Newsbites: Camp! Donner! Payback! Clonus!

Newsbites: Camp! Donner! Payback! Clonus!

Time to dump some of the stories I’ve been stockpiling.

1. The Associated Press reports that Becky Fischer, the children’s ministry leader depicted in the documentary Jesus Camp, has decided not to continue with her camps at Devil’s Lake in North Dakota, due to the vandalism there since the movie came out.

2. Variety has an item up on the upcoming “Richard Donner cut” of Superman II (1980). Love the headline (“Supe’s on for Donner”)!

3. In a similar vein, Jeffrey Wells reports that a director’s cut of Payback (1999), reportedly titled Payback: Straight Up and very different from the version that was sent back for massive re-shoots and shown in theatres, is due for a DVD release early next year.

4. Remember how Michael Bay’s The Island (2005) was thought by some to be a rip-off of Parts: The Clonus Horror (1979)?

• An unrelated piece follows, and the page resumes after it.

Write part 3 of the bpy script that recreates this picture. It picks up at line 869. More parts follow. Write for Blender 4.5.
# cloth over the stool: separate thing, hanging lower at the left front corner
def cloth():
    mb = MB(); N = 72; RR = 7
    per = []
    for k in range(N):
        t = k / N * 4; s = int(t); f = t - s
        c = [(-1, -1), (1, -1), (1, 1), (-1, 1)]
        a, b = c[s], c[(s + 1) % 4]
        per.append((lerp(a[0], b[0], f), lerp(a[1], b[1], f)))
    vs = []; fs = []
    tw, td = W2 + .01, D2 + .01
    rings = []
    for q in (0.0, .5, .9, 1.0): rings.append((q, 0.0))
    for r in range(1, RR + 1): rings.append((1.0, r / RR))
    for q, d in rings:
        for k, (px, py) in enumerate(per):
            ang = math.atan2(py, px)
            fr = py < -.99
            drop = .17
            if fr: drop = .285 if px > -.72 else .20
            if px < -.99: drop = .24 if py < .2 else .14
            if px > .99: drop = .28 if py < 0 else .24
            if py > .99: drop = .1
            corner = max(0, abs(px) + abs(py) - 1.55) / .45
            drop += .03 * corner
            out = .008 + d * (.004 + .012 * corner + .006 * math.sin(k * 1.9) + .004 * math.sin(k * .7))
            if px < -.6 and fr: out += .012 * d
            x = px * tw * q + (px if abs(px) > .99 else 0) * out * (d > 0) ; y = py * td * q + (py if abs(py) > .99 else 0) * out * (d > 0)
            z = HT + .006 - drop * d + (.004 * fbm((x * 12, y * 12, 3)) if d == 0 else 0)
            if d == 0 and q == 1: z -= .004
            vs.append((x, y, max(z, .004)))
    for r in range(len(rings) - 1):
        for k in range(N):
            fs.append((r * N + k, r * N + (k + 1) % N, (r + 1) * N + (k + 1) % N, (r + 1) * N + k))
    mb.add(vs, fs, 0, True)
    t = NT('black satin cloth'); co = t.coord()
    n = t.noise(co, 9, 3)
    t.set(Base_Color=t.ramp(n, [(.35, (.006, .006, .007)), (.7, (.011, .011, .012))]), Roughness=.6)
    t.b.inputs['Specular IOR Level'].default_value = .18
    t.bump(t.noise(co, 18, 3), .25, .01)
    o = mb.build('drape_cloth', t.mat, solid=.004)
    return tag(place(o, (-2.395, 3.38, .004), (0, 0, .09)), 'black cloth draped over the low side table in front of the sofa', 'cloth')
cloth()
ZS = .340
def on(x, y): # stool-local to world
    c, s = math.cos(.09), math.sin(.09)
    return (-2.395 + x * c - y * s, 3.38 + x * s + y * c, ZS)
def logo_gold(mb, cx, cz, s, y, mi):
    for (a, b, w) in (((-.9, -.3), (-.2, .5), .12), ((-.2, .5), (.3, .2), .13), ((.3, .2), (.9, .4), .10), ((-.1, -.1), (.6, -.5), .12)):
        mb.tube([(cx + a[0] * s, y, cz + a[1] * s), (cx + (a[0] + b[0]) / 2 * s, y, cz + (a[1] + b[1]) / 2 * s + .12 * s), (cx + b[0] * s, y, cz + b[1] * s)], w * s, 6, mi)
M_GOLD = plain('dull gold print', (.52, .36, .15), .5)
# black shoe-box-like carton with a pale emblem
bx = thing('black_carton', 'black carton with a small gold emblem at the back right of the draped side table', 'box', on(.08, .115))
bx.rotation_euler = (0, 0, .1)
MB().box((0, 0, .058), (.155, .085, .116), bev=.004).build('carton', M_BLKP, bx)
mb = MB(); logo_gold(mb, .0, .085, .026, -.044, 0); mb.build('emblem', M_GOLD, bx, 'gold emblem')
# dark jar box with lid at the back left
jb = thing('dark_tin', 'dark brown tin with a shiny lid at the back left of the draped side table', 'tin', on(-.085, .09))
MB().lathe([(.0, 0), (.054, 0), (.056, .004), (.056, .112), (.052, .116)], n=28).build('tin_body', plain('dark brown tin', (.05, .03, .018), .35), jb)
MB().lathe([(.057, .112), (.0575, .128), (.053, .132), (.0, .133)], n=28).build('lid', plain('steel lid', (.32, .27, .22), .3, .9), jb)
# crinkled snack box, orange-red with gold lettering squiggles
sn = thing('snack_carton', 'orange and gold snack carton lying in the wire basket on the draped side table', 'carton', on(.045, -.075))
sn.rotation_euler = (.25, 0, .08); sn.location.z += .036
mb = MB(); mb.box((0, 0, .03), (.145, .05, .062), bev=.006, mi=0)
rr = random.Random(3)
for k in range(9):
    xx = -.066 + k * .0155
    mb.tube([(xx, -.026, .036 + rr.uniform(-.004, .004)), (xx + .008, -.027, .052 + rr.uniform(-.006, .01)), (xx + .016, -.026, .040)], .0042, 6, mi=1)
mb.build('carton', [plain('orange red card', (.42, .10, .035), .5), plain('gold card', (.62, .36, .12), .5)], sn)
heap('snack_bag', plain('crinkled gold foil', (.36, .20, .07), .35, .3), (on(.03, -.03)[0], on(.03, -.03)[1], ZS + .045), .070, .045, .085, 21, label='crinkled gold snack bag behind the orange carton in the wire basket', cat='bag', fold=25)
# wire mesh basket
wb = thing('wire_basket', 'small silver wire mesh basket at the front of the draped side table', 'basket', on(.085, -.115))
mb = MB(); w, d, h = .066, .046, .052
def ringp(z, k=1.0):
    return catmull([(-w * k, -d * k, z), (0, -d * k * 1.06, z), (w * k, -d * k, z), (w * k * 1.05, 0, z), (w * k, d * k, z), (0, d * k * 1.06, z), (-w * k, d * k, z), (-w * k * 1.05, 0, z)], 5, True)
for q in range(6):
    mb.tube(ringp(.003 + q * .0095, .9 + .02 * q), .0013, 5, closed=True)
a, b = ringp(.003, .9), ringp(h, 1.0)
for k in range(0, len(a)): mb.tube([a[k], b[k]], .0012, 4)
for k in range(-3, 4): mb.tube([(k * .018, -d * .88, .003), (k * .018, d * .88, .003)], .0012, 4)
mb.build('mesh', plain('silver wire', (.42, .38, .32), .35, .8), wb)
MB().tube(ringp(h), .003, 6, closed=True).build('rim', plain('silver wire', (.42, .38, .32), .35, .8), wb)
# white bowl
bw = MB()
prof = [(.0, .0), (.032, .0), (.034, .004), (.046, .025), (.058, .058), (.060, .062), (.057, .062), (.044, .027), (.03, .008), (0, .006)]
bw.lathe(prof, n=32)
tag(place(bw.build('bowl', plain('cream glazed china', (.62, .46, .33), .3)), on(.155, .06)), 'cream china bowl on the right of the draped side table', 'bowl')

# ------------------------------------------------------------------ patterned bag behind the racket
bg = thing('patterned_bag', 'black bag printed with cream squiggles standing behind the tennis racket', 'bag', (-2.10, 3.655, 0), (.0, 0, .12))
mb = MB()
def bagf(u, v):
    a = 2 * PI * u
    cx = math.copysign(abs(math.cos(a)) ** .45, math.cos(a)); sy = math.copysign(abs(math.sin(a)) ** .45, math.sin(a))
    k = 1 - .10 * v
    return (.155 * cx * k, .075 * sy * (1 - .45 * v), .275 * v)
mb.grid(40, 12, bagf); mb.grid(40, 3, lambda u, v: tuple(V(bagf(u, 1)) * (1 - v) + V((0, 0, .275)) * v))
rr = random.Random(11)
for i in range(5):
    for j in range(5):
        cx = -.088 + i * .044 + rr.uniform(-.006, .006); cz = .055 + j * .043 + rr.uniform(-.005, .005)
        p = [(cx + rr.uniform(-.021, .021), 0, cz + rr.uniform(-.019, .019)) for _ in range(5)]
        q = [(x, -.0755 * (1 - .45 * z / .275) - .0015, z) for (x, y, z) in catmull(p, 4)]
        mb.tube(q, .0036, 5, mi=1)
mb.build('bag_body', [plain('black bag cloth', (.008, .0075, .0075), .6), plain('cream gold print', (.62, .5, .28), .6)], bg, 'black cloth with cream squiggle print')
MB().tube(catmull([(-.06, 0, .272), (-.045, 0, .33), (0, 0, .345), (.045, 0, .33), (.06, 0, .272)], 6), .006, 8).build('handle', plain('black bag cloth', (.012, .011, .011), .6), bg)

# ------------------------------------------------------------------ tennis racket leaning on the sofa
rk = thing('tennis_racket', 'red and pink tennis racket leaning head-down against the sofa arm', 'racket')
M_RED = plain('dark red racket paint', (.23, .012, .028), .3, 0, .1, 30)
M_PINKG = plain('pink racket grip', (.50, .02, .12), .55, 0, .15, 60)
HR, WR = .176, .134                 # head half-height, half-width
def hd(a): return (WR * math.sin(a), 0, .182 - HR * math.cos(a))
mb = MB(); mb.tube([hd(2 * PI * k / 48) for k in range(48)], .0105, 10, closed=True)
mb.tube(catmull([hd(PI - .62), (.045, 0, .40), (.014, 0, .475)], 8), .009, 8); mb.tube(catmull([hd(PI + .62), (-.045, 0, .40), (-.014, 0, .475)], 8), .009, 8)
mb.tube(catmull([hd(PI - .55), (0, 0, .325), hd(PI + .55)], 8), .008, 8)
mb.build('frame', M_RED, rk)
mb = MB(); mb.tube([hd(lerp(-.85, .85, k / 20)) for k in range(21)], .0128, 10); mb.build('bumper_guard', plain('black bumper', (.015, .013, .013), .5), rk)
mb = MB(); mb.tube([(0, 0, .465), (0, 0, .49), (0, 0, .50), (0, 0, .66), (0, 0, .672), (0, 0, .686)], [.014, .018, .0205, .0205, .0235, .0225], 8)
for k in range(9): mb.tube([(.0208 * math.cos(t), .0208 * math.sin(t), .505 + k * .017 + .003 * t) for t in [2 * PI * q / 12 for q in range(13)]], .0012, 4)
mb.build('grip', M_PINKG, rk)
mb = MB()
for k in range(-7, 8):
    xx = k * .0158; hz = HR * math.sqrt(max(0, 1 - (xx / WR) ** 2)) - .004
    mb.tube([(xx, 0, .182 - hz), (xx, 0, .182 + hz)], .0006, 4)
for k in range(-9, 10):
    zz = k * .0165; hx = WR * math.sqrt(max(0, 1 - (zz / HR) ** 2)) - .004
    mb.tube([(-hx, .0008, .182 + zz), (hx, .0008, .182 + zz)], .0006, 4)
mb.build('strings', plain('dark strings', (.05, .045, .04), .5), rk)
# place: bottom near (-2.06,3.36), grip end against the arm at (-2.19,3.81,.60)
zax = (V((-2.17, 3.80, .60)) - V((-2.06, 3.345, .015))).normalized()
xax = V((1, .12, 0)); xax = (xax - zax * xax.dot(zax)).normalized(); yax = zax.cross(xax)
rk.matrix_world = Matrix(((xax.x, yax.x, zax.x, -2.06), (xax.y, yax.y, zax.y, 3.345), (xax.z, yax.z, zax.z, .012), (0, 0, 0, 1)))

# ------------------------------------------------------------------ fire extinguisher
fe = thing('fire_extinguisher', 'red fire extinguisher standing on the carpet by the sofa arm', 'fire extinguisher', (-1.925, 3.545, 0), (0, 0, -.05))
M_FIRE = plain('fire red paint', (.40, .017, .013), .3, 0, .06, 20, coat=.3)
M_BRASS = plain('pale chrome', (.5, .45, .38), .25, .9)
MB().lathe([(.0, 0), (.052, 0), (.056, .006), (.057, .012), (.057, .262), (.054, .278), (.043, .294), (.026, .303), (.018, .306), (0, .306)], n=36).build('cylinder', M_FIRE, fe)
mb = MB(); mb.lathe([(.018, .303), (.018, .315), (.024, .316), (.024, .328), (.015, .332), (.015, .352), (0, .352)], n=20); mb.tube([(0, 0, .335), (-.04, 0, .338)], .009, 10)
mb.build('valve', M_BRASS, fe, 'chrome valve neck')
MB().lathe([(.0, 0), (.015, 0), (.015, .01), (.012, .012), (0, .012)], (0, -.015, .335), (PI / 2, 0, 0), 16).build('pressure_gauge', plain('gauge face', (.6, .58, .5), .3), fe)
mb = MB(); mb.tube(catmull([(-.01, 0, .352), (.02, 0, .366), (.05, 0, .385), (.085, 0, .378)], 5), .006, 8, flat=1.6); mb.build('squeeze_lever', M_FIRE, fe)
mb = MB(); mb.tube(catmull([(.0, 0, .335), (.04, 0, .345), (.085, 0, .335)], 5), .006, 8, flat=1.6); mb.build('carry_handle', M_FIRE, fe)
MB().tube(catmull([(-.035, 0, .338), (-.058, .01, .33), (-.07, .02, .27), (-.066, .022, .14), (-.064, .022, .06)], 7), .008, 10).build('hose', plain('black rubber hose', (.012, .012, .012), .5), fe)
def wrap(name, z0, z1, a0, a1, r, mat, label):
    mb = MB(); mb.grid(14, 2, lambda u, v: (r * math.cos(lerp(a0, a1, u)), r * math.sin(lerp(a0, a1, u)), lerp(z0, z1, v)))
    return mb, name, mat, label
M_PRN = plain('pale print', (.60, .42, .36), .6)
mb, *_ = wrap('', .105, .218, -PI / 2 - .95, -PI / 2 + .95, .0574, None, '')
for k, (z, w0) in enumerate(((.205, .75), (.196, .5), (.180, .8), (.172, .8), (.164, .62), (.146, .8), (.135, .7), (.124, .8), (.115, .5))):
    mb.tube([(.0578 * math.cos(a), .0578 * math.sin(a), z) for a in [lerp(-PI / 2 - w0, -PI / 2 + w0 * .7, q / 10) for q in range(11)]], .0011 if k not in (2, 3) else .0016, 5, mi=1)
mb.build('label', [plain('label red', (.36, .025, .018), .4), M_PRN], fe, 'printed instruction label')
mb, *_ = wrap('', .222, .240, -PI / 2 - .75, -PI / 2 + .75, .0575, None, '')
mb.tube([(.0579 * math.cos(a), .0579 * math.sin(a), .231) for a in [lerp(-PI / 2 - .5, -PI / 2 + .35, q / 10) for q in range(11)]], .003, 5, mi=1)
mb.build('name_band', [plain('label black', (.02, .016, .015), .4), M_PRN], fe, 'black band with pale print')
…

Variety reports that a judge, rather than dismiss the Clonus producer’s lawsuit, has now ordered that it go to trial.

5. The Los Angeles Times profiles black actors who happen to be Christian, paying special attention to Angela Bassett and Blair Underwood — the latter of whom played Jesus in a self-directed short film, The Second Coming (1992).

6. Paul V.M. Flescher looks at the role of religion in the booming Nigerian film industry, over at his Film and Religion blog.

7. The New York Times asked six days ago if documentaries like The Bridge (about people jumping to their deaths from the Golden Gate Bridge), Exit: The Right to Die (2005) and even Dying at Grace (2003) constitute a new form of “respectable snuff film”. Along the way, the Times story mentions the Faces of Death (1978) series in passing, describing it as “clip compendiums of sundry fatalities ranging from the blatantly falsified to the apparently genuine.” And then, two days ago, Variety and the Hollywood Reporter happened to mention that J.T. Petty will direct Faces of Death, “a feature remake of the series of gory videotapes that became cult faves in the 1970s and ’80s.”